Homicidal

by Paul Alexander


First Published: 2011
 

“People simply will not accept the fact that there is such a thing as a homicidal mind,” Truman Capote once said, “that there are people who would kill as easily as they would write a bad check, and that they achieve satisfaction from it.” Paul Alexander’s new Kindle Single Homicidal takes a look into such a mind.

Homicidal is the story of the almost 25-year serial-murder crime spree of Lonnie Franklin Jr., who is alleged to have killed at least ten women in Los Angeles, if not more. Nicknamed by the media the Grim Sleeper, because there appeared to be a 13-year lull in the killings, Franklin met most of the women through random encounters that ended in murder. Significant blunders by the Los Angeles Police Department helped Franklin avoid arrest for years. He lived as the “serial killer next door,” even collecting a government pension.

Homicidal brings the reader into the action as Paul Alexander uses firsthand accounts and law enforcement documents to recreate dialogue and descriptions of key events. Employing the research and writing skills that have made Murdered and Accused among the all-time Kindle Singles favorites, Alexander has written a thriller that happens to be true. The story is set against the backdrop of long-needed changes in LAPD, serial killers in California, and the difficulties in building a prosecution against a suspect in a case as sprawling and complicated as this one.

In true crime, Paul Alexander is the bestselling author of the Kindle Singles Murdered and Accused—and now Homicidal. A leading journalist for many years, Alexander has published eight widely praised books—among them Rough Magic, a biography of Sylvia Plath; the bestseller Boulevard of Broken Dreams: The Life, Times, and Legend of James Dean; and Salinger: A Life—and over one hundred major articles for publications ranging from The New York Times to Rolling Stone.

Paul Alexander

Paul Alexander is the editor of the essay collection Ariel Ascending: Writings About Sylvia Plath and the author of Rough Magic, a biography of Plath; Boulevard of Broken Dreams: The Life, Times, and Legend of James Dean, the bestseller that has been published in 10 countries; Death and Disaster: The Rise of the Warhol Empire and the Race For Andy' s Millions; Man of the People: The Life of John McCain; The Candidate, a chronicle of John Kerry' s presidential campaign; and Machiavelli's Shadow: The Rise and Fall of Karl Rove.
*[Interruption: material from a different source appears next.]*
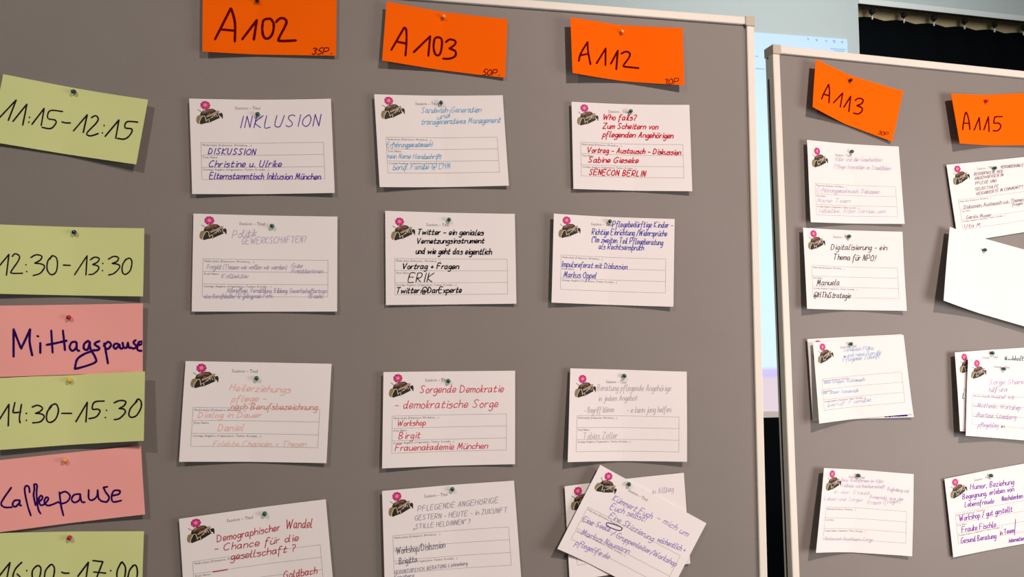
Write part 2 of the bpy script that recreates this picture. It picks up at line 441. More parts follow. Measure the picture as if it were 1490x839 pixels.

His bestseller Murdered was published by Rosetta Books as a Kindle Single.

A former reporter for Time, Alexander has published journalism in The New York Times, The New York Times Magazine, New York, The Nation, The Village Voice, Salon, Worth, The New York Observer, George, Cosmopolitan, More, Interview, ARTnews, Mirabella, Premiere, Out, The Advocate, Travel & Leisure, The Los Angeles Times Book Review, Biography, Men' s Journal, Best Life, The New York Review of Books, and Rolling Stone. In Europe, his journalism has appeared in Paris Match, Gente, and The Guardian. He contributes to The Daily Beast.

Shane Salerno' s much-anticipated feature documentary Salinger, due out this fall, is based on Alexander' s biography of J.D. Salinger, which has recently been republished. Alexander wrote Good Night, Dorothy Kilgallen, an original screenplay about Kilgallen' s investigation of the Kennedy assassination, for Twentieth Century Fox. With Sam Lansky, he has co-written King of Diamonds, an original screenplay about gem mogul Harry Winston.

Alexander is the author of the plays Strangers in the Land of Canaan and Edge, which he directed. Developed at The Actors Studio, Edge, the critically acclaimed one-woman play about Sylvia Plath, ran in New York, where Angelica Torn received an Outer Critics Circle Award nomination; London; and venues in other cities, among them Miami, where New Times named Torn Best Actress. Edge toured Australia and New Zealand and enjoyed a second run in New York. In all, Torn performed Edge 400 times.

A second company, Method Machine, has begun performing Edge. Alexander is also the director of a British revival of Ariel Dorfman' s play Death and the Maiden; New York Stories, an evening of one-act plays by Paul Kane that ran in New York; a stage revival of Dracula; and Brothers in Arms, a documentary film about John Kerry and Vietnam (First Run Features).

Alexander is a graduate of The Writers' Workshop at The University of Iowa and a member of PEN American Center, the Authors Guild, and the Playwrights and Directors Unit of The Actors Studio. In the fall of 2002, he was a Fellow at the Hoover Institution at Stanford University. He lives in New York City.